» Entries supplied:
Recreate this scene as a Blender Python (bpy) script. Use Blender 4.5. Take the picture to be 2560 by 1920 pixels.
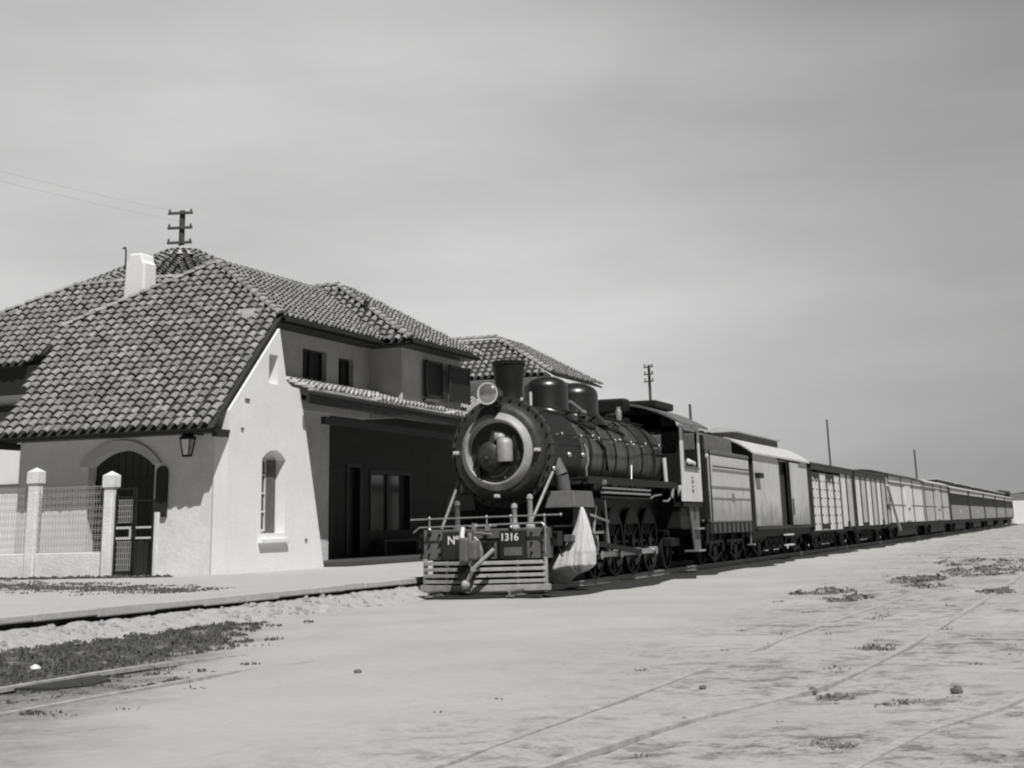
==
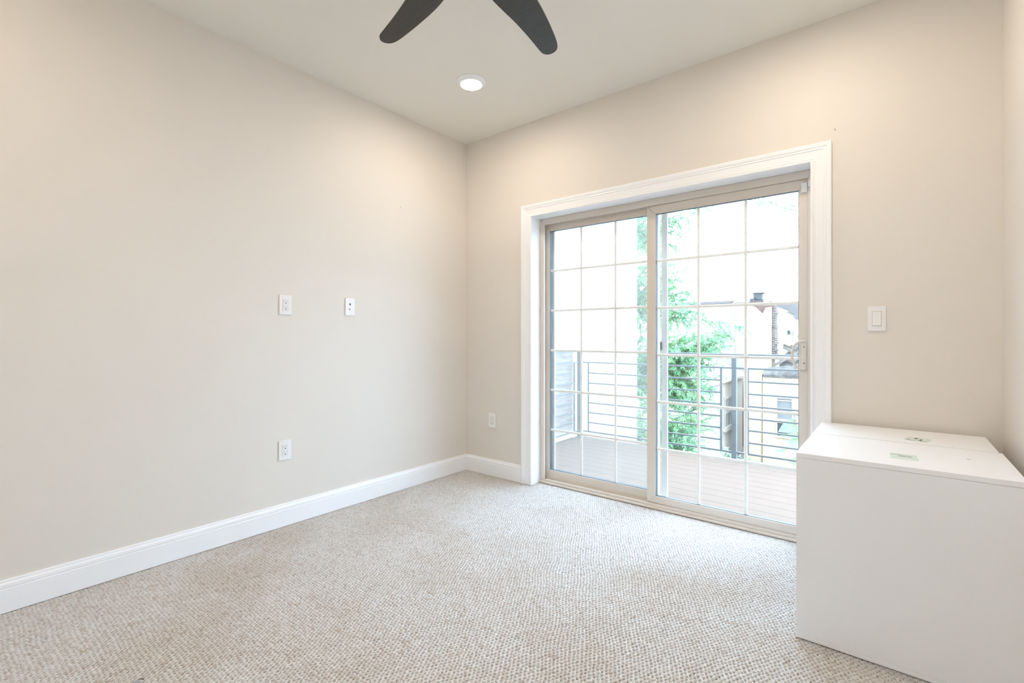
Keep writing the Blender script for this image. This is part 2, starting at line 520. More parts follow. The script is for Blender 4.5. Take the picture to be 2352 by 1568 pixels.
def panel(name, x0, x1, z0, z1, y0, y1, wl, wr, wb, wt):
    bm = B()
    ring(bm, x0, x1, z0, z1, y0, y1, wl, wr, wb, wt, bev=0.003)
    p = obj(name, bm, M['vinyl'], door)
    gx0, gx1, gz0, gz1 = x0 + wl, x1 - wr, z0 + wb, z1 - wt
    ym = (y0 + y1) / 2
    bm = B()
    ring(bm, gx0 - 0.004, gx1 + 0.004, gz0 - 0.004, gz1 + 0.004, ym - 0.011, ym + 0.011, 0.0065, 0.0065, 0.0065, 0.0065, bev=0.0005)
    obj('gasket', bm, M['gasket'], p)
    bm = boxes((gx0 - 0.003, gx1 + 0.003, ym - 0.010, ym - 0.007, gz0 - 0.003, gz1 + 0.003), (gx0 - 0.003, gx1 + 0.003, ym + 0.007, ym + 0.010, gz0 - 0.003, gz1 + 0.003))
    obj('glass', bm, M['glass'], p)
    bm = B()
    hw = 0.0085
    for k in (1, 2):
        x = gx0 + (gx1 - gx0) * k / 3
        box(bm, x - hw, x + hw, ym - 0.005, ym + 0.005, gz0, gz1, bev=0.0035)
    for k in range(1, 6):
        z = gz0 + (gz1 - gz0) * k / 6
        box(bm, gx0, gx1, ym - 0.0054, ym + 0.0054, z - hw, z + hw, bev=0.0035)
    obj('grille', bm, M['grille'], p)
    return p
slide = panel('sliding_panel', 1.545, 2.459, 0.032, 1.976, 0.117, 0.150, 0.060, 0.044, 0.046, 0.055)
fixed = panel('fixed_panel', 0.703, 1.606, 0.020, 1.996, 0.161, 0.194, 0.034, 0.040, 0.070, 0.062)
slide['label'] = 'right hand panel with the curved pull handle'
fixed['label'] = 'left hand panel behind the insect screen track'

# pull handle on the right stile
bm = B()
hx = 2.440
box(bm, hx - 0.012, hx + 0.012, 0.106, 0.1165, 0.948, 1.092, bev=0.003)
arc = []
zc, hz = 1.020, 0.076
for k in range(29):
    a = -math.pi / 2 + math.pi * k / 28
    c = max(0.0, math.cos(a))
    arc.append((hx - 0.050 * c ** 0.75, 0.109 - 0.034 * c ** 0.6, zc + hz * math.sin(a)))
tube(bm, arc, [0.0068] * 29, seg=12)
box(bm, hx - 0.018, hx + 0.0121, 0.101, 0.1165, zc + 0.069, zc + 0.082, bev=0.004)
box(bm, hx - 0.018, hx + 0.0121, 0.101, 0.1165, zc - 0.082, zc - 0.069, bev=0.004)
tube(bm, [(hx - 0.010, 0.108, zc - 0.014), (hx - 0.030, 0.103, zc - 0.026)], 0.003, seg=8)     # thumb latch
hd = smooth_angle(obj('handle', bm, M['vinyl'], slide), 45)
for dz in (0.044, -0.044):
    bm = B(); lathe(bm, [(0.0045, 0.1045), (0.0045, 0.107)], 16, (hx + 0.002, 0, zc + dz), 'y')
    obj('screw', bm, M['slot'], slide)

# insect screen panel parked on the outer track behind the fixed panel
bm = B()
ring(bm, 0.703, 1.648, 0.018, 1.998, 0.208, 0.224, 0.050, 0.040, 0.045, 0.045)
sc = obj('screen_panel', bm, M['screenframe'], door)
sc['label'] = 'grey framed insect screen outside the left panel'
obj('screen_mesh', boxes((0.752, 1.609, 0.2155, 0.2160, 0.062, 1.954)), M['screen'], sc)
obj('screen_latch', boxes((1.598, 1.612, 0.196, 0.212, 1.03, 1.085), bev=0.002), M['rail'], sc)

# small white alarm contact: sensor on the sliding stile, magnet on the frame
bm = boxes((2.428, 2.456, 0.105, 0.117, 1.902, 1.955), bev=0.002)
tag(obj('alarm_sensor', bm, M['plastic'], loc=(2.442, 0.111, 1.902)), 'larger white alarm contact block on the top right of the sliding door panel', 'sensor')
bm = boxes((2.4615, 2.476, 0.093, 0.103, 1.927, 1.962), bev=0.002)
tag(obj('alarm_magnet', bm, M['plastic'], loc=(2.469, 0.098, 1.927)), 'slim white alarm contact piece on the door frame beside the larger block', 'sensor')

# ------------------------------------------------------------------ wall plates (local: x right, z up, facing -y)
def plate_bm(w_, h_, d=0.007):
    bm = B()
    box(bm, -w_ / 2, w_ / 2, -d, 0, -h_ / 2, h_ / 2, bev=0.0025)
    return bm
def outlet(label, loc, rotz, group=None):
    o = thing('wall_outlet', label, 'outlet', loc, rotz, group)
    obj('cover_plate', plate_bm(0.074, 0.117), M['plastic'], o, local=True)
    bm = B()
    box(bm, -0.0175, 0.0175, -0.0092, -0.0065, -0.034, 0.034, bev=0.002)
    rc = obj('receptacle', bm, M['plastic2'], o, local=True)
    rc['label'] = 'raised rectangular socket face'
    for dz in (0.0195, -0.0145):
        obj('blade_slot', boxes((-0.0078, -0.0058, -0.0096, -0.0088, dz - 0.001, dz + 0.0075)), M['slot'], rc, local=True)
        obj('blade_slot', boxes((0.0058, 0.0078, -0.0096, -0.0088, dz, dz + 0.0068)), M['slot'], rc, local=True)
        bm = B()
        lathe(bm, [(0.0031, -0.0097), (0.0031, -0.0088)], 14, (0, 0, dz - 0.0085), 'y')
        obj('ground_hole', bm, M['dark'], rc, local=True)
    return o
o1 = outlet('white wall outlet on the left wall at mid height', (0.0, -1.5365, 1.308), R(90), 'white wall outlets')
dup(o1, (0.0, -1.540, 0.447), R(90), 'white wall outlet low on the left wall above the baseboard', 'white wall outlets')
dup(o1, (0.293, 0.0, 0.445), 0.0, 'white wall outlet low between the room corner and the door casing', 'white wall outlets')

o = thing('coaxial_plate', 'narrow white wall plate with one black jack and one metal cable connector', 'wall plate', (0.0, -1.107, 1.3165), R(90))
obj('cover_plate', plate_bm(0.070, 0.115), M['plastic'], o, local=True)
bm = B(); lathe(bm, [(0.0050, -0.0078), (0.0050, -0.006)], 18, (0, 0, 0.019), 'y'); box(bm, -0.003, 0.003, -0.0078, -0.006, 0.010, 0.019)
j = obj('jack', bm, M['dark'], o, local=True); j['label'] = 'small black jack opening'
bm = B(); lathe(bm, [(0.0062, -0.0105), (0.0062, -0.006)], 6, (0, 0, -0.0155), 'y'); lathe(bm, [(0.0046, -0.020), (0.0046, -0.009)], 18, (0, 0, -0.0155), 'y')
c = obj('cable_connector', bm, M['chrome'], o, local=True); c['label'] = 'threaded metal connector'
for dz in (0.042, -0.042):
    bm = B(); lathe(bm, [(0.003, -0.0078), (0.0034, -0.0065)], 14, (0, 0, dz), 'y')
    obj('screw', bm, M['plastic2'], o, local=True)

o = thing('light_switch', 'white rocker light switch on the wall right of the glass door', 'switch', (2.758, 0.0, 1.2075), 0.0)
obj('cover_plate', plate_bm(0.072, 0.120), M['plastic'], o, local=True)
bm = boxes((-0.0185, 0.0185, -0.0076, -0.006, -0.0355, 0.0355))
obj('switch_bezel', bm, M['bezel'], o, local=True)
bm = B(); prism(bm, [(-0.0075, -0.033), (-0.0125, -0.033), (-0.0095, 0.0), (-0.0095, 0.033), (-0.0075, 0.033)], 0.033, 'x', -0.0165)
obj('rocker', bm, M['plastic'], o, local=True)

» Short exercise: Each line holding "script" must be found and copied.

» Problem solution:
Recreate this scene as a Blender Python (bpy) script. Use Blender 4.5. Take the picture to be 2560 by 1920 pixels.
Keep writing the Blender script for this image. This is part 2, starting at line 520. More parts follow. The script is for Blender 4.5. Take the picture to be 2352 by 1568 pixels.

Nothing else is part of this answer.